Quote exactly the lines from the start of the entries to the one with "col = scn.collection", both ends included.

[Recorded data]
********************
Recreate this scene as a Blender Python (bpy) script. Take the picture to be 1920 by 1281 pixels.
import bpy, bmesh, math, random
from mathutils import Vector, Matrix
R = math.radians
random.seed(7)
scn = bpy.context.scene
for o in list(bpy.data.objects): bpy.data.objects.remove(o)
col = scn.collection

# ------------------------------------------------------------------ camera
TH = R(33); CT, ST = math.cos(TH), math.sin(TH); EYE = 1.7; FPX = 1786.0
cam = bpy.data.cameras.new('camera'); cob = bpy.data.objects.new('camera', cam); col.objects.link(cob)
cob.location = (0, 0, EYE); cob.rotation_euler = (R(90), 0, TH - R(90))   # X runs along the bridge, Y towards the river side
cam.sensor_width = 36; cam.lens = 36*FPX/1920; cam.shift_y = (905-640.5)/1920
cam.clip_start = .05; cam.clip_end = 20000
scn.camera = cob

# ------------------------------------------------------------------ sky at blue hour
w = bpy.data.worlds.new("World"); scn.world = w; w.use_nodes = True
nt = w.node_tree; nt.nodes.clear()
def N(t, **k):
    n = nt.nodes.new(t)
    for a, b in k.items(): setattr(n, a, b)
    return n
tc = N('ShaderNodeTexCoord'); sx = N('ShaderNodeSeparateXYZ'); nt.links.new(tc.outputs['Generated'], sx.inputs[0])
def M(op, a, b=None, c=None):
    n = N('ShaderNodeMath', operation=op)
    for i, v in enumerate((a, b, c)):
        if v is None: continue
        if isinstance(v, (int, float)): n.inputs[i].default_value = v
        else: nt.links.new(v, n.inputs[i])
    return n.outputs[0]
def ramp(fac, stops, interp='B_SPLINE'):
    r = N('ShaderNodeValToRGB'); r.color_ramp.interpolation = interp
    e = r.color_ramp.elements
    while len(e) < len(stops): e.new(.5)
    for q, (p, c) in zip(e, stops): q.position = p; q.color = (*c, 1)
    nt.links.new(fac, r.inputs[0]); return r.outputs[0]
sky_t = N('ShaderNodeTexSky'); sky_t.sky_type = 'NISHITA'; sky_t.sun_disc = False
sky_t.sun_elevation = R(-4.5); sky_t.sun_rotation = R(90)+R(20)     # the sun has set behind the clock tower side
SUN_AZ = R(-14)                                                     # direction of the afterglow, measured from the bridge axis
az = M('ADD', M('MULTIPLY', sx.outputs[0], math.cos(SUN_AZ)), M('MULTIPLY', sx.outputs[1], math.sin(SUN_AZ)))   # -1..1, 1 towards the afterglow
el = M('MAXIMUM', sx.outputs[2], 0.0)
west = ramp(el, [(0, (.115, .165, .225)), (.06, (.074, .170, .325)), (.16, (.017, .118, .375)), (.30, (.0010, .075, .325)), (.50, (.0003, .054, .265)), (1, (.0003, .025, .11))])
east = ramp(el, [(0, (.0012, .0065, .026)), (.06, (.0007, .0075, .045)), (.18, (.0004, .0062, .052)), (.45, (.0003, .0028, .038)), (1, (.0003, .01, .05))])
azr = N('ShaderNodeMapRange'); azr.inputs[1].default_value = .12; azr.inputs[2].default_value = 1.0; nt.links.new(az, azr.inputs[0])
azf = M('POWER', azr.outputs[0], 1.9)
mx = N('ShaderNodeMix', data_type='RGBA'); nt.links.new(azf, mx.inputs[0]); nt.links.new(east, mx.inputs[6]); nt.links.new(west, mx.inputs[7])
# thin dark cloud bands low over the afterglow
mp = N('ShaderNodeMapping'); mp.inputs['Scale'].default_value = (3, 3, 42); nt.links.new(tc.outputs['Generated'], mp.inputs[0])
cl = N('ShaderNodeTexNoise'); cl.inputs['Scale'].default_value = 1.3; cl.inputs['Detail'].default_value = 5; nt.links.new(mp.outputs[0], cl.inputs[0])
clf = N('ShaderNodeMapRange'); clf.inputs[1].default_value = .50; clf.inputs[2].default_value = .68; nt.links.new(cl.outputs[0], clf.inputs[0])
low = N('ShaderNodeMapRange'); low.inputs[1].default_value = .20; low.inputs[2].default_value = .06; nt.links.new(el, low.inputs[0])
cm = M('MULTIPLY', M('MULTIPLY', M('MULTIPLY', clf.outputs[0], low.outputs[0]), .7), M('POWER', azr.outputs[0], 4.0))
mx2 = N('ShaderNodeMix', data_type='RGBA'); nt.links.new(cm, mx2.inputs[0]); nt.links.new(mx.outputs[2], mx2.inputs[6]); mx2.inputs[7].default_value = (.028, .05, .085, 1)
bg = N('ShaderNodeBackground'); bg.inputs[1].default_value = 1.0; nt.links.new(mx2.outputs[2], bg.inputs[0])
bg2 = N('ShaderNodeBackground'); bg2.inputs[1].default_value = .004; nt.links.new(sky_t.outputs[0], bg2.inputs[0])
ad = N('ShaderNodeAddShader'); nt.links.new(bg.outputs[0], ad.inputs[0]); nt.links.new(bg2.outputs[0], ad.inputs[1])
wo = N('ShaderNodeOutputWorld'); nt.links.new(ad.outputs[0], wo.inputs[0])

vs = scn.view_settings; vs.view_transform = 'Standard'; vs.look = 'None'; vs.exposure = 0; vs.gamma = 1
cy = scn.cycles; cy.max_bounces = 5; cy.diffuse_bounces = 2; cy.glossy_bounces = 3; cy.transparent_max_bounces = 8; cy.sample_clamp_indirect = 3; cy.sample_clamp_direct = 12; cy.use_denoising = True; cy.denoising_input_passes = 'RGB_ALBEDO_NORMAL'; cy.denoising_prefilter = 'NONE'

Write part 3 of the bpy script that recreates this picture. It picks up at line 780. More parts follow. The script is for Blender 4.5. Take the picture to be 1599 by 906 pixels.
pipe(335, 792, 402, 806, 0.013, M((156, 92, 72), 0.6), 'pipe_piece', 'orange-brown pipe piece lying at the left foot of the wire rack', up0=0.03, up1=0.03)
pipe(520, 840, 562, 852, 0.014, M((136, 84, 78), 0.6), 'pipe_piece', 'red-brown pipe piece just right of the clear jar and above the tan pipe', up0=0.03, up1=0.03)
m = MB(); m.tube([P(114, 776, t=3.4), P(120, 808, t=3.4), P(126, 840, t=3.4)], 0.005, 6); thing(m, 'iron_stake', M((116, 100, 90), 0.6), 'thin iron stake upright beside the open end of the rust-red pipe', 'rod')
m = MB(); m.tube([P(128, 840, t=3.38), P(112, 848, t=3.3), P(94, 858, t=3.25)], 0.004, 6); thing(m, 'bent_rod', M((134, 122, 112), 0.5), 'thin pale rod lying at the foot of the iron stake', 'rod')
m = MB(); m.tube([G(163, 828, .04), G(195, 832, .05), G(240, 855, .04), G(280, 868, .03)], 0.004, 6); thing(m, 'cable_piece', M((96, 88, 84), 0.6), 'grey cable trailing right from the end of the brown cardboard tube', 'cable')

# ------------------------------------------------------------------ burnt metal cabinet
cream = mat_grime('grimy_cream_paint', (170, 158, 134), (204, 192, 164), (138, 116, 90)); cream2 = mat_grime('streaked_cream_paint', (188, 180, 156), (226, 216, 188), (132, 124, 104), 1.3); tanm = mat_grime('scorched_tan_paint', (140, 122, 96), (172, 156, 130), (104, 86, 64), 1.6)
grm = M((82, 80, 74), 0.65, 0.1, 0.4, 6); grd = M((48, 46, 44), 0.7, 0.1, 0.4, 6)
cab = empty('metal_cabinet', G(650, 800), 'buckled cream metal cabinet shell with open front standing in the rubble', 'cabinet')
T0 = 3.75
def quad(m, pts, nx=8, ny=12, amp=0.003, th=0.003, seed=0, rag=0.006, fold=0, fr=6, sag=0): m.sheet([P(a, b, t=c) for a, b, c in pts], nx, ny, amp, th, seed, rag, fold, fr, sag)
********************
THE REPLY
Recreate this scene as a Blender Python (bpy) script. Take the picture to be 1920 by 1281 pixels.
import bpy, bmesh, math, random
from mathutils import Vector, Matrix
R = math.radians
random.seed(7)
scn = bpy.context.scene
for o in list(bpy.data.objects): bpy.data.objects.remove(o)
col = scn.collection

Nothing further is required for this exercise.